"What really knocks me out is a book that, when you're all done reading it, you wish the author that wrote it was a terrific friend of yours and you could call him up on the phone whenever you feel like it. That doesn't happen much, though." (J.D. Salinger, The Catcher in the Rye)
Sunday, October 5, 2008
being happy! by andrew matthews (1988)
The mind is its own place, and in itself, can make heaven of Hell, and a hell of Heaven.
- John Milton
One of my uncles pressed me to read this book when I was about 12 years old saying that he had found it quite enlightening and helpful in his life. I dutifully perused the volume but did not find any earth-shaking revelations and found it rather disappointingly mundane. My uncle afterwards asked me how I found the book and I said, “uh, it was ok”. I am wondering now why my uncle even sought my opinion in the first place. Maybe because at that time, he still had no kids, could not recall his own childhood, or maybe have forgotten that at 12-years, one is invincible and has yet to discover the opposite pole of succeeding and is still on the world-is-mine-for-the-taking frame of mind. Worry is an alien verb at 12.
At some point, 12-year olds do discover mortality – they find out that people get sick, they die; that people enter and leave our lives; that our parents, we strongly suspect, may not be infallible but we do not want to be responsible for telling them so (or maybe we want them to remain infallible, up there with the resident in the Vatican), that the economy enters into a recession and we suddenly start worrying about the mortgage; that people figure in road mishaps no matter what precautions they take; that politics may get into the best of intentions; that sometimes fitness and merit is not all there is to nail that promotion; that people intentionally renege on their commitments; and that plans turn out to be – well, plans.

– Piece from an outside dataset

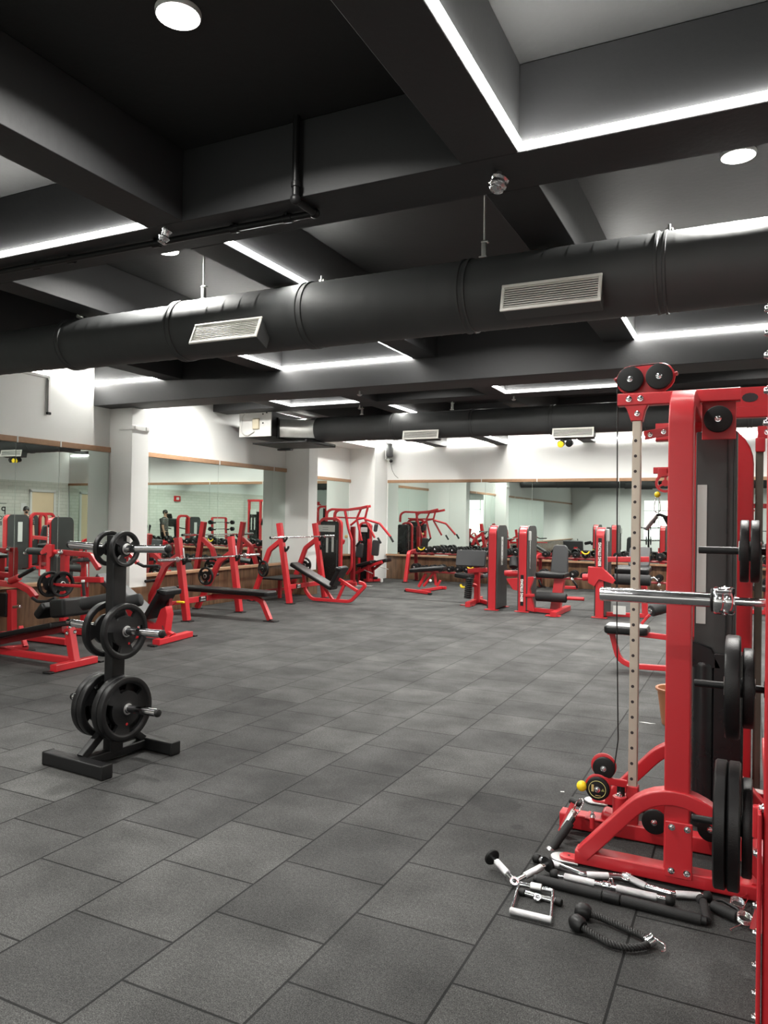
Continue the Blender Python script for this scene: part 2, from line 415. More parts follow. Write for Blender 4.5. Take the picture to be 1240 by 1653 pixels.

Before we decide to be not happy (according to Abraham Lincoln, a man who had more than enough reason to be unhappy but went on to become of the greatest Presidents of the United States, “most people are about as happy as they make up their mind to be”), Matthews prods to ask ourselves these questions:
1. Do you have enough air to breathe, do you have enough food for today?
2. Can you still see? Walk? Hear?
3. What is the worst thing that could happen, and if it did, would you still be alive today?
4. Are you taking yourself too seriously?
5. What are you learning from this situation?
6. If things really seem serious, will you be ok for the next five minutes?
7. What else can you do?
Matthews tells this little story to emphasize a point. “Fred might, on just having lost his job, decide that he now has the opportunity to have a new work experience, to explore new possibilities, and to exercise his independence in the workplace. His brother Bill might, under the same circumstances, decide to jump off a 20-storey building and end it all. Given the same situation, one man rejoices while the other man commits suicide! One man sees disaster and the other man sees opportunity.”
Mathhews, however, shares that “probably the greatest way to feel better about yourself is to do something for someone else. Excessive worry and self-pity grow out of self-occupation. The moment you start making other people happy, whether you are sending them flowers or digging their garden or giving them your time, you feel better. It is automatic. It is simple.”